Dassault Systemès tries again in AEC

Design for Fabrication is yet another attempt by the maker of Catia and SolidWorks to crack the risk-averse, penny-pinching construction software market.

Dassault Systemès recently announced “Design for Fabrication,” for the architecture, engineering, and construction (AEC) industry. It is the latest in its series of “3DEXPERIENCE” software suites aimed as providing a custom experience for a specific industry segment based on its Catia V6 technology and related 3D visualization and data management software tools.  

Design for Fabrication is the latest product from Dassault Systemès for construction. (Source: Dassault Systemès)
Design for Fabrication is the latest product from Dassault Systemès for construction. (Source: Dassault Systemès)

Dassault says Design for Fabrication offers “access to a digital, collaborative environment on the cloud for civil and building projects, from concept through fabrication detail with shop floors that reduce waste and rework.” The target market is not such much architectural design as it is design and manufacturing of building systems and parts.

Design for Fabrication is one of several “Industry Solution” software offerings Dassault Systemès has added to its portfolio recently; others include “Lean Construction” and “Facade Design for Fabrication.”

What do we think?

Dassault Systemès has tried for years to translate its leadership in product design and manufacturing into the AEC market, with little success. Its best known attempt was a partnership with Gehry Technologies to create the Catia V5-based Digital Project. That ended with GT being bought by Trimble.
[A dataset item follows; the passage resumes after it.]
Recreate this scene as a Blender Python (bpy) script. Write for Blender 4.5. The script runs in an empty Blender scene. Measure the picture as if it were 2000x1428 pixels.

The press release announcing Design for Fabrication quotes one user with hands-on experience prior to market release, a DS reseller who also does construction industry consulting in Canada. This is typical of DS products in AEC, where consultants use the software for solving specific problems while the milieu of contractors, subcontractors, and A/E firms stick with existing solutions.

The issues that prevent DS from breaking into the AEC market are complex. No one disputes the quality of the products being offered. The fragmented nature of construction process makes it hard to standardize on one solution with a technology more current than AutoCAD. BIM (building information modeling) standardization is still in its early stages. The cost of Dassault software is also an issue; the 3DEXPERIENCE portfolio solution will always be the most expensive option on the table.
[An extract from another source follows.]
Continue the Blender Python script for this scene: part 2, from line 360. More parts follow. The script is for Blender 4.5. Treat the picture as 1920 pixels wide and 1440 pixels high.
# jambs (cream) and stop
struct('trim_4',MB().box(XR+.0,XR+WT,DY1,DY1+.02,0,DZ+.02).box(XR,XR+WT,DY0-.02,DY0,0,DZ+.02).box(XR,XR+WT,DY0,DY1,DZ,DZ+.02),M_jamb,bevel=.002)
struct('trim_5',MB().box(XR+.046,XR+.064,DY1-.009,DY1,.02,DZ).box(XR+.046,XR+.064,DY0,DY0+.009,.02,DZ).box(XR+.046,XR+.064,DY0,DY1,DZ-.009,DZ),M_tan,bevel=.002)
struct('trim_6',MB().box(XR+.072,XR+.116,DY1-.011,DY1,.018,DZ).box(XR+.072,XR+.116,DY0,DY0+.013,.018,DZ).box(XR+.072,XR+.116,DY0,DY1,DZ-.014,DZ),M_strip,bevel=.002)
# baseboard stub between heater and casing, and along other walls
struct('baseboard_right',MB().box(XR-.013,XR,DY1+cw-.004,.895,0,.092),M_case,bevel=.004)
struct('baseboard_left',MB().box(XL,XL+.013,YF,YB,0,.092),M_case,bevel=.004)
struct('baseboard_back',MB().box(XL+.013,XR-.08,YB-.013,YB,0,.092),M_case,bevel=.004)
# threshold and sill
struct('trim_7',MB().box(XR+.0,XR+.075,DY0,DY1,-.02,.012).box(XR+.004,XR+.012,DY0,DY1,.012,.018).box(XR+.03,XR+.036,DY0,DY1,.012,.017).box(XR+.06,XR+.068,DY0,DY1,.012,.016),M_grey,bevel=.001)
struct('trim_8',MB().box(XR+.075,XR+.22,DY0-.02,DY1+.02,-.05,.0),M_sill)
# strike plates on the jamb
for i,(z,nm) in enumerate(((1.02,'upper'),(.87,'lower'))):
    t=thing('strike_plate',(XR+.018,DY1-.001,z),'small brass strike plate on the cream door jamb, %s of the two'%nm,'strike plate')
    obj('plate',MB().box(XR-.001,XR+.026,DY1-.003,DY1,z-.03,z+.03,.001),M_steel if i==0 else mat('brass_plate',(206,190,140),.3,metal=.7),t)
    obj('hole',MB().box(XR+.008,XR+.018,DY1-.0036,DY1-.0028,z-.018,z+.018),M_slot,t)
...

If Dassault Systemès really wants to be a major player in AEC, they will have to buy their way in. The only two companies that make sense from both the market size and technology perspectives are Nemetschek and Bentley Systems. Nemetschek is on a roll right now, with 33% growth in 2015. Bentley has a customer base that matches Dassault’s expectations (the very largest companies). But neither is a likely purchase. Outside Northern Europe Nemetschek products are mostly sold to smaller firms. Bentley has proven in recent years that any change in ownership is extremely unlikely until there are changes in senior management.